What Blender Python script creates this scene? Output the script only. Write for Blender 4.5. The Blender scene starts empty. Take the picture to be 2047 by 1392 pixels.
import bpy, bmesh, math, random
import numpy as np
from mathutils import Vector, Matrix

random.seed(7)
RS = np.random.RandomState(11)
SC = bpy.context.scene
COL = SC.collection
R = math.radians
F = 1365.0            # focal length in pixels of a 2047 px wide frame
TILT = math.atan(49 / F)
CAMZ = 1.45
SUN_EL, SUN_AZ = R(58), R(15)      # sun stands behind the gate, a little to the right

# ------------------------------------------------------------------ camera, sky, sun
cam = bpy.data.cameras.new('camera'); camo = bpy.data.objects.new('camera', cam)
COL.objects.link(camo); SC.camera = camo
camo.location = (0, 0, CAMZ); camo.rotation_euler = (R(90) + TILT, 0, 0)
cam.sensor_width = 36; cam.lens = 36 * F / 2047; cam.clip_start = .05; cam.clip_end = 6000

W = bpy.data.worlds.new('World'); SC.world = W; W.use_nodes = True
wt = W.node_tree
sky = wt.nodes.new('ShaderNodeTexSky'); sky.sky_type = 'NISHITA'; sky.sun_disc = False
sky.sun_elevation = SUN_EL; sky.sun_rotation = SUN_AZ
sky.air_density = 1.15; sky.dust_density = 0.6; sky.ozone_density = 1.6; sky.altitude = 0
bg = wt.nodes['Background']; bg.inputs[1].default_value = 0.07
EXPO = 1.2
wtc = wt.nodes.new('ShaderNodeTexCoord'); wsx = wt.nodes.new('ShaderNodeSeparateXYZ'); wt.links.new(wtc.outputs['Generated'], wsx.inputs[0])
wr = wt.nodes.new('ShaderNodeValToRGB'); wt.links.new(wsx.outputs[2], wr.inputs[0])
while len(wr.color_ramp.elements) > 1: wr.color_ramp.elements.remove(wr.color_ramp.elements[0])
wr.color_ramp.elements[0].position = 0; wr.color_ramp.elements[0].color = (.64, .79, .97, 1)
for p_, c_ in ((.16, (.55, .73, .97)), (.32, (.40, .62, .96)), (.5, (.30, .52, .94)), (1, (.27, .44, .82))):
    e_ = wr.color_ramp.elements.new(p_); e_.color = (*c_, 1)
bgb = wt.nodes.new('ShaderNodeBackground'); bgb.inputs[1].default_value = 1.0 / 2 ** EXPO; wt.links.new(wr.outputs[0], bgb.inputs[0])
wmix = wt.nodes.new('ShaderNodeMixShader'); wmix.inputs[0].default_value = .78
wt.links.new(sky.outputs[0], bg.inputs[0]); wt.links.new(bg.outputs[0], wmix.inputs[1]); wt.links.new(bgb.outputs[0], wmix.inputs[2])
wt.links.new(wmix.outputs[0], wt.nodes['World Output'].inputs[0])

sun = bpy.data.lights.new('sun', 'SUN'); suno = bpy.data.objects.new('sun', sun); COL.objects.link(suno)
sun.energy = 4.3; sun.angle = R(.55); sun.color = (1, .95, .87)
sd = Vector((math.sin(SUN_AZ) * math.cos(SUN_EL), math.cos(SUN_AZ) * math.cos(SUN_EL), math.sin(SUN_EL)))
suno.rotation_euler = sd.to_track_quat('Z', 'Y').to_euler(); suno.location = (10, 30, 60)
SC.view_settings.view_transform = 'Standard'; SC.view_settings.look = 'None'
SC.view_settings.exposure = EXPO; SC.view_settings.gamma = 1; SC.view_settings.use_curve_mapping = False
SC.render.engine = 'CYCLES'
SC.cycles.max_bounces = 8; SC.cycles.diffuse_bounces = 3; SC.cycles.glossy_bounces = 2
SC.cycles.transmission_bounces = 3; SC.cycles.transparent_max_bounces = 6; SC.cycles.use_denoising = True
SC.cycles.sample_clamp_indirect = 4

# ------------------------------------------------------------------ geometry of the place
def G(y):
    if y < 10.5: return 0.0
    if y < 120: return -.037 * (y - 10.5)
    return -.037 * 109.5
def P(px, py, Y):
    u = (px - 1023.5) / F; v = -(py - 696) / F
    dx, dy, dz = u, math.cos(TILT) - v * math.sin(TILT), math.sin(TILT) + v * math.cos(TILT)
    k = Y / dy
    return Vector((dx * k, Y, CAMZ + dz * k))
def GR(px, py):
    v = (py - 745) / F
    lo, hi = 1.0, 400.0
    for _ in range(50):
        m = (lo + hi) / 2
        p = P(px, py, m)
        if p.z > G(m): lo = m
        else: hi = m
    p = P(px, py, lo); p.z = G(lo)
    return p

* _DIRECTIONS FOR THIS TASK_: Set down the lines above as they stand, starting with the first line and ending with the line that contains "cam.sensor_width = 36;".

* _SOLUTION TO THIS TASK_:
What Blender Python script creates this scene? Output the script only. Write for Blender 4.5. The Blender scene starts empty. Take the picture to be 2047 by 1392 pixels.
import bpy, bmesh, math, random
import numpy as np
from mathutils import Vector, Matrix

random.seed(7)
RS = np.random.RandomState(11)
SC = bpy.context.scene
COL = SC.collection
R = math.radians
F = 1365.0            # focal length in pixels of a 2047 px wide frame
TILT = math.atan(49 / F)
CAMZ = 1.45
SUN_EL, SUN_AZ = R(58), R(15)      # sun stands behind the gate, a little to the right

# ------------------------------------------------------------------ camera, sky, sun
cam = bpy.data.cameras.new('camera'); camo = bpy.data.objects.new('camera', cam)
COL.objects.link(camo); SC.camera = camo
camo.location = (0, 0, CAMZ); camo.rotation_euler = (R(90) + TILT, 0, 0)
cam.sensor_width = 36; cam.lens = 36 * F / 2047; cam.clip_start = .05; cam.clip_end = 6000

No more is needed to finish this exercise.